Part 1:

“This trail’s so fucking long. La Lala La La. There’re so many stupid mosquitoes. La Lala La La. But I don’t care, cause I’m going home to see my babe, my Lovebug. La Lala La La.”

That’s about all I remember to my song of self-induced delirium. Sometimes climbing borders insanity. Sometimes it pushes you to the edge. Sometimes the line fades and you cross back and forth. I had begun to wonder ten miles from Titcomb Basin, my 100 pound pack broken and knotted around my waist, if maybe I had bit of too much. The thought of biting, that mosquitoes bit me in droves and sucked at my life, made me furious. Had I bit off too much? I really thought about the action of biting and it made me so incredibly hungry. I watched a hamburger dance ahead of me, pirouetting through the pines, spinning deliciously across the trail.
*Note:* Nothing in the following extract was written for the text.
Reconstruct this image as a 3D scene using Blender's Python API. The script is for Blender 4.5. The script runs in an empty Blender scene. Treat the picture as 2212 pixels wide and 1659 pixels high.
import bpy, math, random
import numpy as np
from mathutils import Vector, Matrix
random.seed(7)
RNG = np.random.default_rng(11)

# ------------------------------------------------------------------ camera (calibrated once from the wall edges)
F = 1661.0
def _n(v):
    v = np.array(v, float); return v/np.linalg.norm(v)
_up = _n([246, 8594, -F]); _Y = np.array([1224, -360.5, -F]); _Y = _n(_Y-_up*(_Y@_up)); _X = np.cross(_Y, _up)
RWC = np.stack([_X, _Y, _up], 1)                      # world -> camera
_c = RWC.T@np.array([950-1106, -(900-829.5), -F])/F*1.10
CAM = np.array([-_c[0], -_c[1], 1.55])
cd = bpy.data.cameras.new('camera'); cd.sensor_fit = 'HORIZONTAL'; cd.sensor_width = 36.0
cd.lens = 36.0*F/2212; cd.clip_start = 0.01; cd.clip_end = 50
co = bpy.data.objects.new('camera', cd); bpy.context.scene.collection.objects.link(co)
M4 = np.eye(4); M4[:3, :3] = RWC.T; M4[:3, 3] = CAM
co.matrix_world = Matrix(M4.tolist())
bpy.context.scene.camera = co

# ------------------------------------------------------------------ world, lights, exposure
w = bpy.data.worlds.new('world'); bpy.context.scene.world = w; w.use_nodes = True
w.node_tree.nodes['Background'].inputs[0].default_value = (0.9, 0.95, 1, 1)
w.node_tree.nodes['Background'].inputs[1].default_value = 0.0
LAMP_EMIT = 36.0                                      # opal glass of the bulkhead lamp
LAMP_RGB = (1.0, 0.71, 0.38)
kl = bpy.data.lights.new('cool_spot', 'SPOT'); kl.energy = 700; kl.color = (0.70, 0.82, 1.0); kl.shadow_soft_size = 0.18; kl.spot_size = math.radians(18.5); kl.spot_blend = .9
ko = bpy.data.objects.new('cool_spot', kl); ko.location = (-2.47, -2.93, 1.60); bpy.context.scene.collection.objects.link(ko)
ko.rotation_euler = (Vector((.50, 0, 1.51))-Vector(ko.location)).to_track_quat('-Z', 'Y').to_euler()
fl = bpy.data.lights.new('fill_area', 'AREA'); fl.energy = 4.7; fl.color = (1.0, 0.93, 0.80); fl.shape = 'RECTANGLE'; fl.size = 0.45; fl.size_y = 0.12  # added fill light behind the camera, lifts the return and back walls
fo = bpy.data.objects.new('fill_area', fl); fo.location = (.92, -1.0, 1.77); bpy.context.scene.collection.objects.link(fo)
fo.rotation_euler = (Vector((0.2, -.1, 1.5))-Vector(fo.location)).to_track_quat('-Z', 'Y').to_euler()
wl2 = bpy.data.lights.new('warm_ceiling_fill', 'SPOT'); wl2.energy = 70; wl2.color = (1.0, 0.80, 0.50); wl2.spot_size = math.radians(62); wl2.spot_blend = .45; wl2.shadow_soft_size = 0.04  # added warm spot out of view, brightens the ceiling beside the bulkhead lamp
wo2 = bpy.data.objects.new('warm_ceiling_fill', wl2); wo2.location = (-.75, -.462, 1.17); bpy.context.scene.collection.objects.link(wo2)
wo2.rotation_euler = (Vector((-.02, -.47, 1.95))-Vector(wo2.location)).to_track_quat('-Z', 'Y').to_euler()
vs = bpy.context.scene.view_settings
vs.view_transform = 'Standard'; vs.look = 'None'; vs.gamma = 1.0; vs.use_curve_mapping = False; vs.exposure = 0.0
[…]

Maybe I really was losing a bit of my mind.

I’ll rewind, if one can rewind, and take you to a time before a little bit of me snapped. It was a slow process, snapping, one built on mental and physical exhaustion. It took time. It took dedication. In the beginning, all I remember is mud.

My soaked approach shoes swung from a carabineer on my backpack. Their constant thwap made me think back to the rolling log that had cast me into the tumbling stream, or was it a river. I never know how to differentiate between the two, but for our circumstances, to make sure that you can see it clearly, I want you to envision a plummeting body of water that smashes into boulders and roars like some conniving carnivore. I sloshed through the remaining water and stood triumphantly on the other side. I spit as all victors do and watched as my saliva rolled into a ball of mud. Now I can read the foreshadowing, but at that moment I was oblivious. Up to that point the trail had been relatively calm, and so I smiled nonchalantly, sat down, and replaced my dripping shoes with sturdy Chaco Sandals. Not half a mile later my feet sank deep into the earth and as I pulled them forcefully out a loud slurping sound echoed and reverberated off the granite domes. Schlwap. Schlwap. Schlwap. The sound pulsated like a second heart for 11 more miles.